USING “LEGACY SEDIMENTS” TO DETERMINE PAST LAND USE CHANGES AND FUTURE SEDIMENT RELEASE IMPACTS ON DOWNSTREAM ECOSYSTEMS: YELLOW BREECHES CREEK WATERSHED, CUMBERLAND COUNTY, PA

Over the last 250 years, thousands of mill dams in south central PA have accumulated sediments and included pollutants (nutrients and trace elements) due to changes in land-use over time. Ironically these so-called “legacy sediments” (Walter and Merritts, 2008) are currently being released back into streams by dam removal to improve stream ecology. Depending on surrounding land use, these sediments can contain elevated levels of nutrients, organic compounds, and/or bio-available trace elements. Here we present comparative geochemical and sedimentological data at two legacy sediment sites within the Yellow Breeches Creek (YBC) watershed, Cumberland County, PA. The Eaton-Dikman Pond (EDP) site is contained within forested land use and the Wittlinger Dam (WD) site within agricultural land use.

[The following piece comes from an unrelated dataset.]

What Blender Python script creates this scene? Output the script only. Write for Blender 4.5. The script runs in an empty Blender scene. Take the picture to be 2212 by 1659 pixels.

Thirty-one sediment cores were collected from the 91,000 m² EDP site, and ten cores from the 15,000 m² WD site. Using core depths and GIS, total volume of legacy sediments at the two sites is estimated. Magnetic susceptibility, inorganic and organic carbon, and grain size analyses reveal two very different stratigraphies. The EDP site has large volumes of sand with iron ore slag and charcoal derived from forest clear cutting for the local iron industry in the late 18th and early 19th centuries. These sand bodies are between overlying silty clays and soil horizons and underlying basal wetland hydric soils and sandstone and metavolcanic bedrock. The WD site contains exclusively silty clay on sandstone colluvium and underlying carbonates. XRD analyses of core facies mirror bedrock sources. XRF analyses show significant differences in nutrient and trace elements. Total phosphorus is double at WD over EDP confirming agricultural inputs. REE's are enriched over average shale in both sites. Transition metals (Cd, Co, Cu, Ni, Pb, Zn) are 2-3 times more enriched at WD than EDP especially in the upper half of the cores suggesting airborne as well as agricultural sources of pollution.

Weekly water samples were collected at both sites to determine the dissolved and suspended load release relative to discharge after dam removal. Preliminary data indicate that the majority of stream load release is caused by episodic discharge events and stream bank slumping. These data are compared to an 11-year record from another site on the YBC.